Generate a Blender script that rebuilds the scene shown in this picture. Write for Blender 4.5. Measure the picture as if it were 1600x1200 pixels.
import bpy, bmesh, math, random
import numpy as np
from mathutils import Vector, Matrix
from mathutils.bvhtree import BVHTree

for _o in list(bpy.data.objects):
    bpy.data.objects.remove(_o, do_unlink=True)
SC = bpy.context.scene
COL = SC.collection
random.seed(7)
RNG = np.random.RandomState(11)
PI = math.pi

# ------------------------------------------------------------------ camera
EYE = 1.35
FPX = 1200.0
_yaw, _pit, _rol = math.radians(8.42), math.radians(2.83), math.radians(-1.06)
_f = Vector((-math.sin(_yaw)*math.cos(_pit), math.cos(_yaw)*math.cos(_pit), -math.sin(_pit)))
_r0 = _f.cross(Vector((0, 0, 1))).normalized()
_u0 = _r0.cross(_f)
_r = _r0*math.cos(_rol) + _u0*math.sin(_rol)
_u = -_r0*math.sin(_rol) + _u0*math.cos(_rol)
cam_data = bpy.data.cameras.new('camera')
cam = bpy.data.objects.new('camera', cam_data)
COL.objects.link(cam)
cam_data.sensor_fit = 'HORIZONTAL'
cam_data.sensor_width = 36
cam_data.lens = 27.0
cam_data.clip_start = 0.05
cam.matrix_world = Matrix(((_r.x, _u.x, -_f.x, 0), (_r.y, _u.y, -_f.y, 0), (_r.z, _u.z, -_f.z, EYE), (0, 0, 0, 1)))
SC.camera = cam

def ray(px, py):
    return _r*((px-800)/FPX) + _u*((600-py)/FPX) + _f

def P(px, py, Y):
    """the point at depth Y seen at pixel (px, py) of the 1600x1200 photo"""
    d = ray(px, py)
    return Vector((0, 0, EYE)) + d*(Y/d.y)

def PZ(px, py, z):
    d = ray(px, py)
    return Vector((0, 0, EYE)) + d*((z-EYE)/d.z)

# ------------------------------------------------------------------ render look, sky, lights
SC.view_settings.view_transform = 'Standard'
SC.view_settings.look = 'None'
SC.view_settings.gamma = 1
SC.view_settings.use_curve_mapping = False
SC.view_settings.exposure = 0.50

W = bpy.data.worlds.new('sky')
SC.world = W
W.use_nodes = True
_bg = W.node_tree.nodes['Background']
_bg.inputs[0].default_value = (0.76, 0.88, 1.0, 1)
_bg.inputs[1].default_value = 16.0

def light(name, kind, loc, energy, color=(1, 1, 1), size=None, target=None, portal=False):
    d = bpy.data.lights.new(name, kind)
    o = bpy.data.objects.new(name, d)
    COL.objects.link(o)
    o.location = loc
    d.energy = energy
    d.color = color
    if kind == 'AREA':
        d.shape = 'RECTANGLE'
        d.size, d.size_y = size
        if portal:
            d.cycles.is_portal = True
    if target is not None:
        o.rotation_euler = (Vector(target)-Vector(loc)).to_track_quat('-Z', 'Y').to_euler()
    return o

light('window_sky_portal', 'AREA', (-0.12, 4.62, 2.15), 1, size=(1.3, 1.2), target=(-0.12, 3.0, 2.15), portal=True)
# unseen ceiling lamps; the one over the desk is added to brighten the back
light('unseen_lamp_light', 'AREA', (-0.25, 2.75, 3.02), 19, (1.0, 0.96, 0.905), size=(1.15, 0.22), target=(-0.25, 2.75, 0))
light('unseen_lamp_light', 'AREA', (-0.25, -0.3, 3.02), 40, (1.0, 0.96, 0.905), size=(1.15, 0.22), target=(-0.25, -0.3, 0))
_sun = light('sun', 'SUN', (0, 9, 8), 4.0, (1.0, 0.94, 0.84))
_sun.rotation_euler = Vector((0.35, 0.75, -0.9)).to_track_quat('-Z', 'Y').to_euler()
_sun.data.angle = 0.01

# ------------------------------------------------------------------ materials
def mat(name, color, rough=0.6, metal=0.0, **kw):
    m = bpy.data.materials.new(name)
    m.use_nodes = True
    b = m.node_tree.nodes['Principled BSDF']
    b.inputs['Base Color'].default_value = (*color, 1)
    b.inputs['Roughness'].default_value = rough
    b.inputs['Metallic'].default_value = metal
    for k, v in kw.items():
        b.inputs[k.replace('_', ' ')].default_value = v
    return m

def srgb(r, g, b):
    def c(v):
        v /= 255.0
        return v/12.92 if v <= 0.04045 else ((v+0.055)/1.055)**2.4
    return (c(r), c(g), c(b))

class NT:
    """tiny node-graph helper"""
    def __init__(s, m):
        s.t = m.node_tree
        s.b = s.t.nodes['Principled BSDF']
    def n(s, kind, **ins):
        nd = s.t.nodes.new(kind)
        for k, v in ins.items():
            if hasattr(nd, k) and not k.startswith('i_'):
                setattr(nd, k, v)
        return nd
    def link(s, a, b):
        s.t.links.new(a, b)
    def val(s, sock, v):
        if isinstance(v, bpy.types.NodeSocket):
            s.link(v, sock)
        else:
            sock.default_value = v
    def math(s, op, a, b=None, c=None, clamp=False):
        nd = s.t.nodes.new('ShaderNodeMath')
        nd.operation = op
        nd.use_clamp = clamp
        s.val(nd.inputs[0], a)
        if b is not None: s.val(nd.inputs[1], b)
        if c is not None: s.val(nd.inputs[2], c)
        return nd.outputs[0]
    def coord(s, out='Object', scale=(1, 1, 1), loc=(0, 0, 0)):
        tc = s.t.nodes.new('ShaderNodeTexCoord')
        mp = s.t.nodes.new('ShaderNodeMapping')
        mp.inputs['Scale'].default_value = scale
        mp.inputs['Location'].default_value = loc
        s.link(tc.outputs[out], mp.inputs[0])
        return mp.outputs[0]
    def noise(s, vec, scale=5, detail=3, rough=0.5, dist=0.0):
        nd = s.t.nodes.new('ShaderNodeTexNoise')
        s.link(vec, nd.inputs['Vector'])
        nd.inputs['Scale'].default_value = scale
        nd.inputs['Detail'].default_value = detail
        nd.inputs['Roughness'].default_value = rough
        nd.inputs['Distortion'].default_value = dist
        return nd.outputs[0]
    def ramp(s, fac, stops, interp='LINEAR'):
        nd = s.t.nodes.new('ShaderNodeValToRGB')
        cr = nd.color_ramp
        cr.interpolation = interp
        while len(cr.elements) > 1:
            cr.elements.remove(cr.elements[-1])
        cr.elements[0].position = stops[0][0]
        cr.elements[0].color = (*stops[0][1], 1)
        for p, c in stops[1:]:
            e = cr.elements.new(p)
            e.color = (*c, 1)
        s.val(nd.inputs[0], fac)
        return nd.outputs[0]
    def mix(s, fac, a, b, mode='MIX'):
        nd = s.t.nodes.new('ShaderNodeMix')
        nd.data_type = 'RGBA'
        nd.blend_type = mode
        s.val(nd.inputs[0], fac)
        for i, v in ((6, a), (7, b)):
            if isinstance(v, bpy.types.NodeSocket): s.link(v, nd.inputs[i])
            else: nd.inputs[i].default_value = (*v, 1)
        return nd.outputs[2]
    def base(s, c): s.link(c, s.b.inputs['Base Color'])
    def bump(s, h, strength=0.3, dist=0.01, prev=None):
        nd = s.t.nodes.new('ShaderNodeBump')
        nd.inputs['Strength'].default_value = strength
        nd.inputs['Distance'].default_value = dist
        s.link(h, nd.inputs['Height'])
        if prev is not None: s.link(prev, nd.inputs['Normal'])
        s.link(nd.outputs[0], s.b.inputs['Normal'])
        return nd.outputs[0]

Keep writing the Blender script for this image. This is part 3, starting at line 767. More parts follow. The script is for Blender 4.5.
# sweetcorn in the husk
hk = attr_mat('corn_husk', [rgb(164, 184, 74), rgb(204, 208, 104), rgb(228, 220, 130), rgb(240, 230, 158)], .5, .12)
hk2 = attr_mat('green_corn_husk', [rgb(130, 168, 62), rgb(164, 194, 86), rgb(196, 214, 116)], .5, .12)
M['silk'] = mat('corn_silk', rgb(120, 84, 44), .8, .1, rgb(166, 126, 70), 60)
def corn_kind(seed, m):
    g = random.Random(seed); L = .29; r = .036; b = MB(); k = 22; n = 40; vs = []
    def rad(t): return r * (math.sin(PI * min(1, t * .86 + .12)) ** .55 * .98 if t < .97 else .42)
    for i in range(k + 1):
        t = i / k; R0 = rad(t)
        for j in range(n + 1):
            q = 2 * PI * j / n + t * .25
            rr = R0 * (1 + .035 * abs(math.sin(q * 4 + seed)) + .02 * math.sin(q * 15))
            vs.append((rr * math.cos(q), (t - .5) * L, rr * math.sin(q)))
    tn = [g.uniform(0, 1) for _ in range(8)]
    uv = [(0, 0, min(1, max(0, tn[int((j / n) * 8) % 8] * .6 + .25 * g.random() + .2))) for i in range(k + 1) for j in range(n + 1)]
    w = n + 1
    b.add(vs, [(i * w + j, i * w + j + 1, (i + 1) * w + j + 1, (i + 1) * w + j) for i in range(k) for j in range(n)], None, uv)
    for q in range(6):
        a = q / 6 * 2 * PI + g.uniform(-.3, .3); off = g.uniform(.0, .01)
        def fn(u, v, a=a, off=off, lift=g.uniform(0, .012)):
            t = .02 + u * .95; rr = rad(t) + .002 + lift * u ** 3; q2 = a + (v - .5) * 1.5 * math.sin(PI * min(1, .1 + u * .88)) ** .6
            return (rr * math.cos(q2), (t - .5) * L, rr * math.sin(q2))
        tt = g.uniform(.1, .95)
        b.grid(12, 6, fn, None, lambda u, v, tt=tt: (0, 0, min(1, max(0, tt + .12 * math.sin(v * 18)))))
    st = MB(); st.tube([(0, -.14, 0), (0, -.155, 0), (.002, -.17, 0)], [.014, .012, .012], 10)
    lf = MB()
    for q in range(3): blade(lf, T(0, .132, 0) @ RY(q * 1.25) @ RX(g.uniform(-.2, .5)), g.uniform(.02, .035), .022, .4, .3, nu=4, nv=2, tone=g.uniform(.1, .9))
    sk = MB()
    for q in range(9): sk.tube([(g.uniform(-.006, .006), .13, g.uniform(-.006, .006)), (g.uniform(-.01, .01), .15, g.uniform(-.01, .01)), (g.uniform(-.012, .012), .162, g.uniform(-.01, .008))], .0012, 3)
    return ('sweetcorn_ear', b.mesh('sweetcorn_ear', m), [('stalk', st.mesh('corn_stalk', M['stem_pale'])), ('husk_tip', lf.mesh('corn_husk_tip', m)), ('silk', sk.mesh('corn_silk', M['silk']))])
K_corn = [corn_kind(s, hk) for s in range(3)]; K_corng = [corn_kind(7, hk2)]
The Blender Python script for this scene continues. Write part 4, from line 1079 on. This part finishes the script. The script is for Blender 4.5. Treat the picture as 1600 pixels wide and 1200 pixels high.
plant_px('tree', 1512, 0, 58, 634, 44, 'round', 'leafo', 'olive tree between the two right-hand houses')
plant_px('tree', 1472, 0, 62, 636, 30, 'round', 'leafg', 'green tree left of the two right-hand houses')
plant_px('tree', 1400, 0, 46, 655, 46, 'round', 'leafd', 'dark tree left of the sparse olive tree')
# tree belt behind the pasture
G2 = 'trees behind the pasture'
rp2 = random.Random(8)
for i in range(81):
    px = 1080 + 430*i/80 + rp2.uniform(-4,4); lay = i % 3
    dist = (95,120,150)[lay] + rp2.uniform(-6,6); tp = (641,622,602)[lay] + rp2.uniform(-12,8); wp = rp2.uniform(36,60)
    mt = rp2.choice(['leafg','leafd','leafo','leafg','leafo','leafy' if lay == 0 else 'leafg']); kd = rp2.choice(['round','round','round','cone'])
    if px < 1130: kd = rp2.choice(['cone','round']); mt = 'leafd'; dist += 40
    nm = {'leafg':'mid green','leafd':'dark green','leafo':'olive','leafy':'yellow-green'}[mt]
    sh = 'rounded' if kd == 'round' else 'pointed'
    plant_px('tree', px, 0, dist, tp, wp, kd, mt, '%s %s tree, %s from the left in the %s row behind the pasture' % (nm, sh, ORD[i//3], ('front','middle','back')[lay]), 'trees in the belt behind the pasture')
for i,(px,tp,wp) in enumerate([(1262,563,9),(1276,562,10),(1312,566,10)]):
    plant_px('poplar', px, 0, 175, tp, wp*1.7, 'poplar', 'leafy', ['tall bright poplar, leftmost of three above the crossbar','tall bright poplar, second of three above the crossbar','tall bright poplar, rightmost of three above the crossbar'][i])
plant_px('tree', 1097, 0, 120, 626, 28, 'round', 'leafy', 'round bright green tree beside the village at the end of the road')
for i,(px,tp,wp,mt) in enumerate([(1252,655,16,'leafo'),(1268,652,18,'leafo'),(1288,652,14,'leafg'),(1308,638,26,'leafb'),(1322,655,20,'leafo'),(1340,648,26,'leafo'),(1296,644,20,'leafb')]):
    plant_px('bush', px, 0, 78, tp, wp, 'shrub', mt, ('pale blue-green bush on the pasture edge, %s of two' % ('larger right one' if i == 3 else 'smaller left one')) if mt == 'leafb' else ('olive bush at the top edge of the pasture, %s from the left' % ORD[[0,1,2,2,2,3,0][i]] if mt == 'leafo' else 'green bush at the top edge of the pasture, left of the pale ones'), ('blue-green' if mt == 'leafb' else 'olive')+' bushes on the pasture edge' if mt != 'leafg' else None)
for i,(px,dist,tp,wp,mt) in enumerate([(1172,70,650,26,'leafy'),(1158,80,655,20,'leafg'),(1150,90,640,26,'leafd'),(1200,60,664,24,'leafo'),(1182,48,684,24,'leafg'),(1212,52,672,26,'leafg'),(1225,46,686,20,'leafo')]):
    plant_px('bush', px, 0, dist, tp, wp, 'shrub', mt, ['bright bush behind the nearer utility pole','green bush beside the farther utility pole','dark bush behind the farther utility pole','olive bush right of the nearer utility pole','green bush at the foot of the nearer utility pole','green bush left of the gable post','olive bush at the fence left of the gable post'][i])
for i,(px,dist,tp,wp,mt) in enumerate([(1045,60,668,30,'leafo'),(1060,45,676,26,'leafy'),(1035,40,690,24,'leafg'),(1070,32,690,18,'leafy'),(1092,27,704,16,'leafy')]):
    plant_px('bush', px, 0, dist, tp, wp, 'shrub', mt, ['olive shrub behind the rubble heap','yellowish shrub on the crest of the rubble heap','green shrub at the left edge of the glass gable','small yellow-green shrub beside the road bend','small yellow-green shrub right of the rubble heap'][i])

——

| Problem to solve |
The lines from the top of the data above down to the line containing "PI = math.pi" are to be copied exactly; no other line should appear.

| Response to this task |
Generate a Blender script that rebuilds the scene shown in this picture. Write for Blender 4.5. Measure the picture as if it were 1600x1200 pixels.
import bpy, bmesh, math, random
import numpy as np
from mathutils import Vector, Matrix
from mathutils.bvhtree import BVHTree

for _o in list(bpy.data.objects):
    bpy.data.objects.remove(_o, do_unlink=True)
SC = bpy.context.scene
COL = SC.collection
random.seed(7)
RNG = np.random.RandomState(11)
PI = math.pi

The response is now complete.